Demands of the information society
To the optimistic view of the opportunities offered by the information society must be added the sober acknowledgment that there are conditions that must be met first, and that developing countries are not always in a position to do so. Thus, savings through lower costs presupposes investment in the telecommunication sector, the basis for the new economy, and a transformation in business organization and business culture. This cannot be done overnight, hence developing countries must identify priority areas in which they expect rapid results to be achievable, to minimize the financial burden and win broad support for change.
In some sectors of the economy, change will be more evolutionary in nature, closely tied to falling transaction costs. Manufacturing and retail trade are two examples of sectors in which profound changes are to be expected. Trade, in particular, stands to gain from the expected economies (reduced purchasing costs, accelerated accumulation, dissemination and application of knowledge and more efficient customer relations).
From the standpoint of a strategy for investments, neither computers nor the Internet in themselves can do much to increase the productivity of a country or a company. Productivity will benefit from ICTs only if the other avenues for improving operational efficiency are being explored at the same time: production, marketing and the corporate culture. For electronic commerce to become a motor for development, investment in infrastructure, hardware and HR development must be accompanied by profound changes in business organisation and management and, to the extent that its activities have an impact on business efficiency, in the public sector too. In particular, the division of competencies and responsibilities between the public and private sectors will need to undergo a transformation.
In the digital economy, information flows more rapidly and spreads in a more diffuse manner than in traditional organizations, decentralizing decision-making. For this reason workers must be have the ability and the authority to handle a larger variety of tasks.
More generally, the impact of the Internet on numerous essential production sectors in developing countries will depend not only on the depth of the structural transformation that companies and their customers are prepared to accept, but also on the connections they make between information and the material side of their activities. For example,
current efforts by developing countries to move towards electronic commerce may be defeated if shipments are left to languish for weeks in a customs warehouse, or if products consistently fail to meet quality standards due to inadequate workforce training.
ICTs can help certain sectors diversify, but technical and legal problems may also need to be addressed. One example is confidentiality, which is an important requirement in parts of the services sector. Commercialization of digital products (text or music) depends on effective protection of intellectual property. Other services, e.g. entertainment, presuppose the availability of broadband Internet access.
Of course, it is not only businesses' internal organisation that is affected by the need to change practices in response to the potential offered by the Internet. They must also ensure that codes, standards and practices are compatible, and learn to share information with other companies. Networking via the Internet offers new possibilities
for cooperating and forming strategic alliances.

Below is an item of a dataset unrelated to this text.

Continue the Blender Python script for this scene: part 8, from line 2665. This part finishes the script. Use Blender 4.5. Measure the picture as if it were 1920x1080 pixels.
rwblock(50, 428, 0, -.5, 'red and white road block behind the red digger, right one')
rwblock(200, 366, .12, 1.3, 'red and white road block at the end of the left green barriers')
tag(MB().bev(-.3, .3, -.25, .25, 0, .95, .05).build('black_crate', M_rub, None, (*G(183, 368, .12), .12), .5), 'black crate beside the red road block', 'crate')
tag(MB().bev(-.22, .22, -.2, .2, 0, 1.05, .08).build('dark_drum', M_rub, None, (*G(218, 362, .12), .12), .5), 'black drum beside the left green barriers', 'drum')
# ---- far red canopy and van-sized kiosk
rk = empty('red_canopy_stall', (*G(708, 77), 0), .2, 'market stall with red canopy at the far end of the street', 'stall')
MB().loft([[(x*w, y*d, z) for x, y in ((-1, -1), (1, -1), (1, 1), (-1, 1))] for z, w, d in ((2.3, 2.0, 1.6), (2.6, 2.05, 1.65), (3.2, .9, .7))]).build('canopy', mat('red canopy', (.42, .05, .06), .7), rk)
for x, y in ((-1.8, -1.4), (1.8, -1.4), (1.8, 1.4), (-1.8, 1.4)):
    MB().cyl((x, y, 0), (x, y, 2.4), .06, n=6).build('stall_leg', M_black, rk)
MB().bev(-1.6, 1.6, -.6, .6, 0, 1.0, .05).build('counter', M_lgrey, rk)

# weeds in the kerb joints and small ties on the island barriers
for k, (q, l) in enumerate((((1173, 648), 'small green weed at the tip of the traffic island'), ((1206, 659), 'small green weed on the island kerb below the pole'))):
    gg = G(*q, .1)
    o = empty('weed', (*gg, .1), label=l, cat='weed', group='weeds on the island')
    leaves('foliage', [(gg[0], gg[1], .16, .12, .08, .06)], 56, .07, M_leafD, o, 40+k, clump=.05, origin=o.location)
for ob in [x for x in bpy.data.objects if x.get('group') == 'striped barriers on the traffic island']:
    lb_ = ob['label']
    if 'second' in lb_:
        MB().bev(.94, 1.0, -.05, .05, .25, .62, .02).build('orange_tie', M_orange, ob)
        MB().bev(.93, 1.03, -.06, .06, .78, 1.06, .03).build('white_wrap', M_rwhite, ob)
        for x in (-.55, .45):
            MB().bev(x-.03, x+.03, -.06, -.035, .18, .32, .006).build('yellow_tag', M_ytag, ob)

Ultimately, economic growth and improvements in the quality of life will come about as the efficiency improvements that are achieved thanks to ICTs permeate through the productive fabric of the developing countries. Far from being limited to high-tech ghettos, the Internet revolution will spread through the entire domain of organized economic activity; this is why it offers developing countries better chances of benefiting from its promises than did earlier technology revolutions.